One decision deserves early attention: the network plugin. Azure CNI assigns every pod a real VNet IP, which gives you native connectivity and fine-grained network policy but consumes address space quickly—each node reserves a block of IPs whether pods use them or not. Therefore, size your subnet generously up front, because a subnet that is too small caps how far the cluster can scale and cannot be resized without rebuilding. For clusters that will grow large, the Azure CNI Overlay mode decouples pod IPs from the VNet and sidesteps the exhaustion problem entirely.

Azure AD Integration and RBAC

AKS integrates with Azure AD for authentication, mapping Kubernetes RBAC to Azure AD groups. This means developers authenticate with their corporate credentials and access is managed through familiar Azure AD group memberships. Additionally, Azure RBAC extends Kubernetes authorization with Azure-native roles. The practical payoff is that offboarding becomes trivial: removing someone from a Microsoft Entra group instantly revokes their cluster access, with no orphaned kubeconfig files lingering on laptops.

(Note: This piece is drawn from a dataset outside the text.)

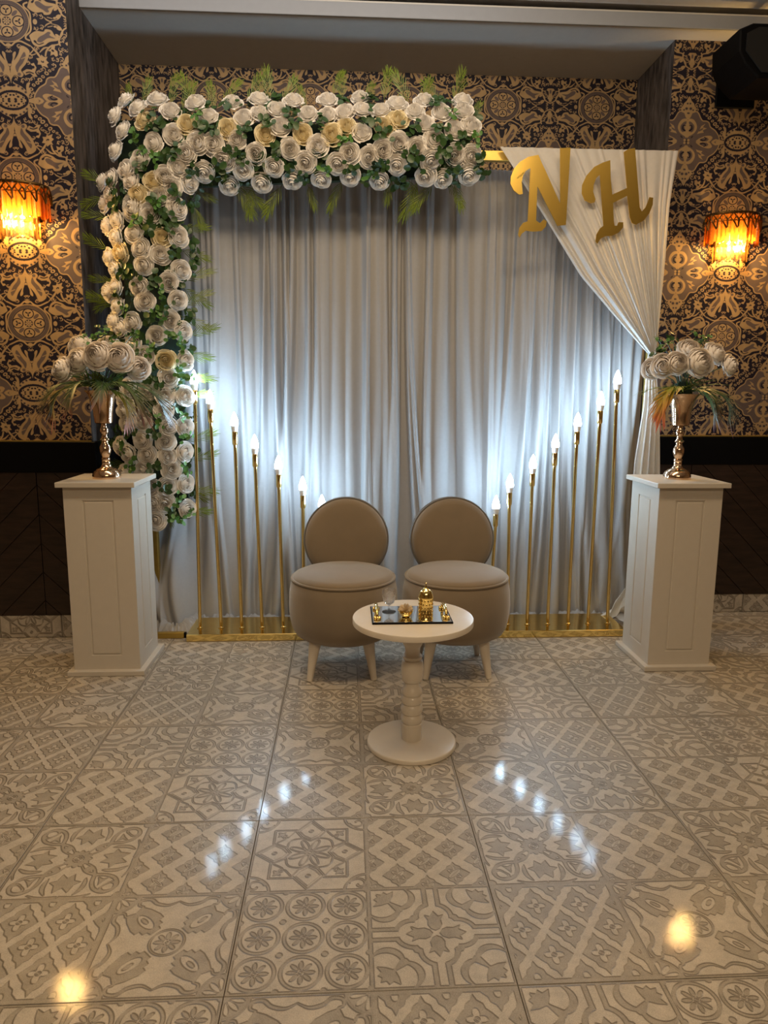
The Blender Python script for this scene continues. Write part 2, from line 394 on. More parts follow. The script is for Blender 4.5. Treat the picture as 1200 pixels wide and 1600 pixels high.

# Kubernetes RBAC mapped to Azure AD group
apiVersion: rbac.authorization.k8s.io/v1
kind: ClusterRoleBinding
metadata:
  name: dev-team-access
roleRef:
  apiGroup: rbac.authorization.k8s.io
  kind: ClusterRole
  name: edit
subjects:
  - apiGroup: rbac.authorization.k8s.io
    kind: Group
    name: "aad-group-id-for-developers"  # Azure AD group ID

For application identity rather than human identity, prefer Workload Identity Federation over storing service-principal secrets. With it, a pod’s Kubernetes service account is federated to a managed identity, and Azure exchanges the projected token for an access token at runtime. As a result, your pods reach Key Vault or Storage with no long-lived credentials in the cluster at all, closing one of the most common secret-leak vectors.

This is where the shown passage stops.